Na passada quarta-feira, a RTP abriu o seu serviço informativo das 13 horas (15 horas em Maputo) com uma notícia que dava como quase inevitável o aumento do preço do pão em Portugal. Cerca de quatro horas antes, já o jornal “Público” escrevia, na sua edição electrónica, que o “Preço do trigo atingiu ontem um novo recorde nos 12 dólares por alqueire”. E, titulava: Indústria diz que para sobreviver precisa de aumentar 50 por cento o preço do pão. A notícia do referido diário começa assim: Confirmando previsões, o preço do trigo continua a subir, tendo atingido um novo recorde nos últimos dias – 12 dólares ((7,96 euros) por alqueire. A retracção na oferta e baixas reservas explicam esta subida nas bolsas. Depois de explicar a situação em Portugal, acrescenta: Esta última subida foi impulsionada pelo anúncio feito pelo Cazaquistão – um importante fornecedor a nível mundial – de que iria impor tarifas de exportação aos seus cereais. A medida destina-se a controlar a inflação interna e já tinha sido também posta em prática na Rússia e na Argentina. Depois, cita afirmações de um funcionário da FAO, em Lisboa, segundo o qual os stocks de trigo em 2008 estão a caminhar para um mínimo de 30 anos e, no caso dos EUA, vai ser atingido o nível mais baixo dos últimos 60 anos. O jornal aponta outros factores que estão a influir no aumento preço do trigo e escreve que O Iraque e a Turquia já anunciaram que são compradores para garantir as suas reservas e a China sofreu problemas nas suas culturas, pelo que irá pressionar mais a procura, dá conta o “Financial Times”. Depois de analisar os reflexos do aumento do preço do trigo em Portugal, o “Público” termina: A subida do preço dos cereais está a reflectir-se em todos os produtos alimentares. Esta inflação está a condicionar os bancos centrais, que estão a evitar mexer nas taxas de juro para estimular a economia.


Por ocasião do anúncio do aumento do preço dos transportes semi – colectivos, foi também anunciado um aumento do preço do pão. Agora já estamos a falar de Moçambique. Entenda-se. Aconteceu que, depois os distúrbios registados no dia 5 de Fevereiro, houve quem veio a público dizer que não. Que não estava previsto nenhum aumento do preço do pão. Porém, a realidade confirma o contrário. Padarias houve que aumentaram o preço do produto na ordem dos dez por cento. Pode parecer, talvez seja, um aumento sem grande significado para o consumidor. No concreto, terá havido um recuo estratégico. Porque, querendo ser-se realista e tendo em conta a realidade mundial, o aumento do preço do pão, ao consumidor, em Moçambique é inevitável. A menos que sejam encontradas formas de subsidiar as moageiras ou os panificadores.
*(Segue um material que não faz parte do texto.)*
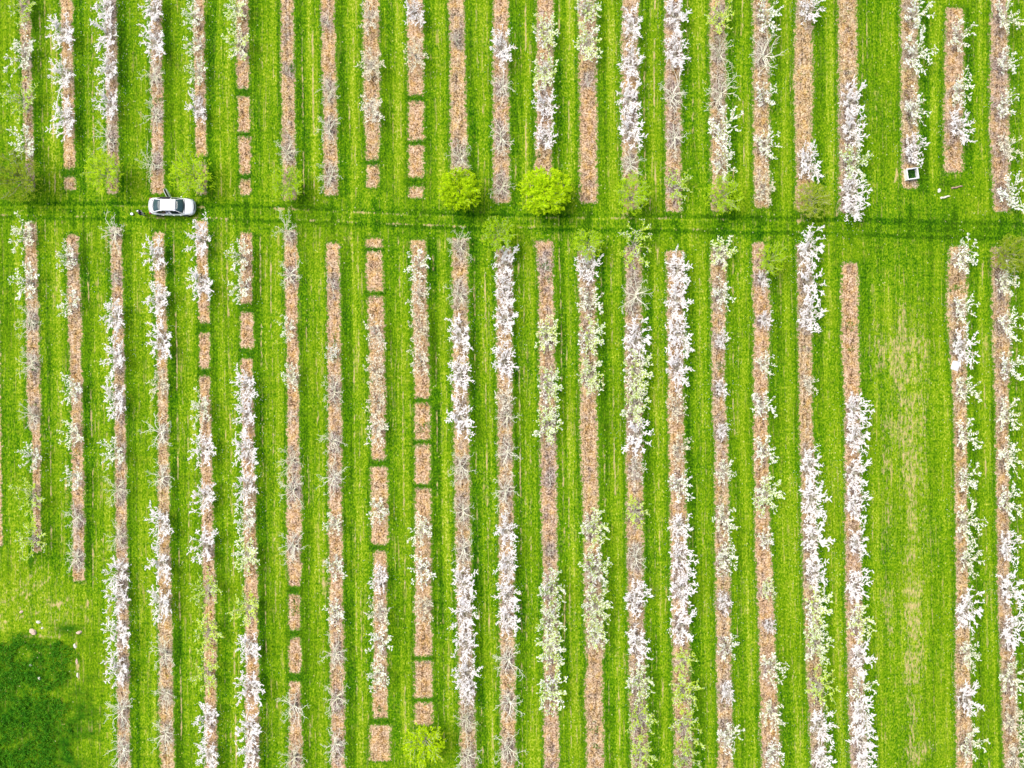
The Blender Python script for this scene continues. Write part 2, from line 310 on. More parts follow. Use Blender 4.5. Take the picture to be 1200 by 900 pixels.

E, este não é um cenário de longo prazo. É o cenário do médio e do curto prazos. Sequer se compadece com o tempo necessário para activar alternativas ao trigo ou da procura de terras onde possa ser produzido. A questão do pão, em Moçambique, tem de ser colocada e vista de forma clara. Sem tabus. De frente. E, no imediato. Para que amanhã ninguém venha, de novo, voltar a dizer que não sabia. Que não havia sido avisado nem alertado. Por isso, fica o alerta e o aviso.